A complicating factor here is perception of time. Buddhists and Hindus have there own hells, but with their cyclical view of time souls are never permanent residents in it. This strikes many contemporary westerners as a good thing. What those same westerners often fail to appreciate though is that Buddhist and Hindu conceptions of heaven are similarly impermanent. Because of this, these systems rapidly shift to judging all existence as hellish, as samsara and maya respectively. To be reincarnated is to be trapped in a living hell. Is this truly more liberated than the Christian view?

The deeper we explore different worldviews, the more obvious it becomes that many of them have hells of sorts, however differently they may be envisaged. What is the common factor?

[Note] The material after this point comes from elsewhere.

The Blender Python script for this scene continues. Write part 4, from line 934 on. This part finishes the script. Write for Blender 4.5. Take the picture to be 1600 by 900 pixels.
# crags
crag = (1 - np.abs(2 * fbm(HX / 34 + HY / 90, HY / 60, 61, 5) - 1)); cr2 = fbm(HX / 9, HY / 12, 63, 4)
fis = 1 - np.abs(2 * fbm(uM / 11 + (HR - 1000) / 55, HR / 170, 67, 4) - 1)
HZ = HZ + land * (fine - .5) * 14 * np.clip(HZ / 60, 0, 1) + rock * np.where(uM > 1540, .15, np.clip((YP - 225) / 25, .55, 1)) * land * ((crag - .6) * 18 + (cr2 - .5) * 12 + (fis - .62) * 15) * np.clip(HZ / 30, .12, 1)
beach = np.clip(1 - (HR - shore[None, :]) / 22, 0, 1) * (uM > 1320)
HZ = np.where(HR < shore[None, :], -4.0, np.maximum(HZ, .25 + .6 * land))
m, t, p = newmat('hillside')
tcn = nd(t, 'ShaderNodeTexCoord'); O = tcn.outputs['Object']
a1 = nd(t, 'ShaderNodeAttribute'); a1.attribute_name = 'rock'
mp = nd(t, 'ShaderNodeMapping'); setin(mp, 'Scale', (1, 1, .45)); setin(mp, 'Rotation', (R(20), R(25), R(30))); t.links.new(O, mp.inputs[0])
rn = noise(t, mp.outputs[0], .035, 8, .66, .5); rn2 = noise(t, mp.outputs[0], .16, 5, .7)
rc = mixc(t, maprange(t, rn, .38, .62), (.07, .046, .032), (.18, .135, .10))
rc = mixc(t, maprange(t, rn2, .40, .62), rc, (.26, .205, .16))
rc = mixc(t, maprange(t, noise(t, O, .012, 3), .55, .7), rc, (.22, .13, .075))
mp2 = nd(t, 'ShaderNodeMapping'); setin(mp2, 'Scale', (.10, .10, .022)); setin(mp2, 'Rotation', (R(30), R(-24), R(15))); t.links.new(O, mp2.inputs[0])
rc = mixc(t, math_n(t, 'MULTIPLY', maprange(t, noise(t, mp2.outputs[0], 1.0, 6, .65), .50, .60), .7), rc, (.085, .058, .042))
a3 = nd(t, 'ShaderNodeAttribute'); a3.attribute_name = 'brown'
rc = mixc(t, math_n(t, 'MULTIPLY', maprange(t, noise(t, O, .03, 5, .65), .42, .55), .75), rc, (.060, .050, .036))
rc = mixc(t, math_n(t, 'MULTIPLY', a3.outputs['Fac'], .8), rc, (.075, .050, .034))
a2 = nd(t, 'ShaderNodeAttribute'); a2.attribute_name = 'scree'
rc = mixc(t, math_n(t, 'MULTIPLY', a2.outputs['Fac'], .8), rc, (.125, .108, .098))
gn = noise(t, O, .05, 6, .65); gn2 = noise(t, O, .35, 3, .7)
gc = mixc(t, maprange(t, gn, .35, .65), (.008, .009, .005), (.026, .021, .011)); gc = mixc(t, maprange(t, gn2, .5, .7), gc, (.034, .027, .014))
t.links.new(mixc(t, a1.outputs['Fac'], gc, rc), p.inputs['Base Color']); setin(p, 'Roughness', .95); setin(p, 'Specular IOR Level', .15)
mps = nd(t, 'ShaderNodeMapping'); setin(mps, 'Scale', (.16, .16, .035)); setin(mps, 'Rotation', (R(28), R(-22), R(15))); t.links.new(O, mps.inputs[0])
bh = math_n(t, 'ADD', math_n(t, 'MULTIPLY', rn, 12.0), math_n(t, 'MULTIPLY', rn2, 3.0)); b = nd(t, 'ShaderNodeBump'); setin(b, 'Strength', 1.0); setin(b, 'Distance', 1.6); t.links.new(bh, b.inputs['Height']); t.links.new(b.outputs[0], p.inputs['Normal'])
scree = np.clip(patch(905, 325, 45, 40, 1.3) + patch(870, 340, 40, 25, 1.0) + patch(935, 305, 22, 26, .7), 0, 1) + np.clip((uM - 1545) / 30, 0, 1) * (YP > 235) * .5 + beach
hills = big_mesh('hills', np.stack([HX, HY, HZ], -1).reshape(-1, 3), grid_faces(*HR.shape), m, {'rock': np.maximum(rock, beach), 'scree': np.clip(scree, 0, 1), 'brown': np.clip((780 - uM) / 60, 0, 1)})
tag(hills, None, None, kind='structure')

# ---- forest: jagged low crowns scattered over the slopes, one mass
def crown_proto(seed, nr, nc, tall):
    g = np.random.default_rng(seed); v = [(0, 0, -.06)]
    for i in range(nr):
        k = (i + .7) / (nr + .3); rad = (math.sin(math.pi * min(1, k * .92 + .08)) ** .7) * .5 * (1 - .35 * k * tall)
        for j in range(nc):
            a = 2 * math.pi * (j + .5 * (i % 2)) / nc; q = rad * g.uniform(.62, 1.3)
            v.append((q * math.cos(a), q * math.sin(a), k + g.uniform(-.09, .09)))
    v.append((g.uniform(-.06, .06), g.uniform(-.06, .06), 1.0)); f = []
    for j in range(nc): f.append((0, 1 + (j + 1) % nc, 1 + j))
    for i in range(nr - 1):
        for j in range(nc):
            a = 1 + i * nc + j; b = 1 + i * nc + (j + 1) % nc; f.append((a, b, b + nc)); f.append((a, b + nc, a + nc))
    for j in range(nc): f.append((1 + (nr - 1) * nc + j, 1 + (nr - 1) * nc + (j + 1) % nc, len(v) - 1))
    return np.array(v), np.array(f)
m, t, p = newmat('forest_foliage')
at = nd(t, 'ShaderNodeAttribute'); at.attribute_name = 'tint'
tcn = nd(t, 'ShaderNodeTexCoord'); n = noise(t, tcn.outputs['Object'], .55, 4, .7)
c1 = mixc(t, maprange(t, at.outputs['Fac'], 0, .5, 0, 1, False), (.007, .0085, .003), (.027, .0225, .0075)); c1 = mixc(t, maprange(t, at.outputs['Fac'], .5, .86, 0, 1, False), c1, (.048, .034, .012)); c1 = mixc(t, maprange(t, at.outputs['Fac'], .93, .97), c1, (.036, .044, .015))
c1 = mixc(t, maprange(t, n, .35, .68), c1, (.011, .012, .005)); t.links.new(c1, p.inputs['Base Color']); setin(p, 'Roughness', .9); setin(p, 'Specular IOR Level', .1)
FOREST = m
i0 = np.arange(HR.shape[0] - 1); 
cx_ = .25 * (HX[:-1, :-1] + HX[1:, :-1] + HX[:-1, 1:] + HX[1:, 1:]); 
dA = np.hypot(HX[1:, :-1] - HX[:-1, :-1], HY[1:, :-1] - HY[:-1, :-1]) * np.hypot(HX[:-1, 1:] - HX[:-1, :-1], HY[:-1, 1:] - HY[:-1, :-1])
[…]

I would say it is the understanding that actions have consequences, either in this life or the next. Only nihilists say otherwise. What distinguishes Christianity, Islam and Judaism from Buddhism, Hinduism and Paganism is that they see history in asymmetric terms rather than symmetric terms, that they see a direction and purpose to history and thus hold out the hope of eternal resolution rather than eternal return.

Worldviews that do not incorporate a hell or judgment day of one sort or another must account for how injustices sometimes never have consequences in this life, how rapists sometimes seem to get away with it, how the poor sometimes suffer for no apparent reason. Generally such worldview systems come up with one of two possible resolutions, either the person deserved their blessings or punishments in some way we are not aware of, or the universe is amoral and indifferent. Both of these ideas have their own consequences.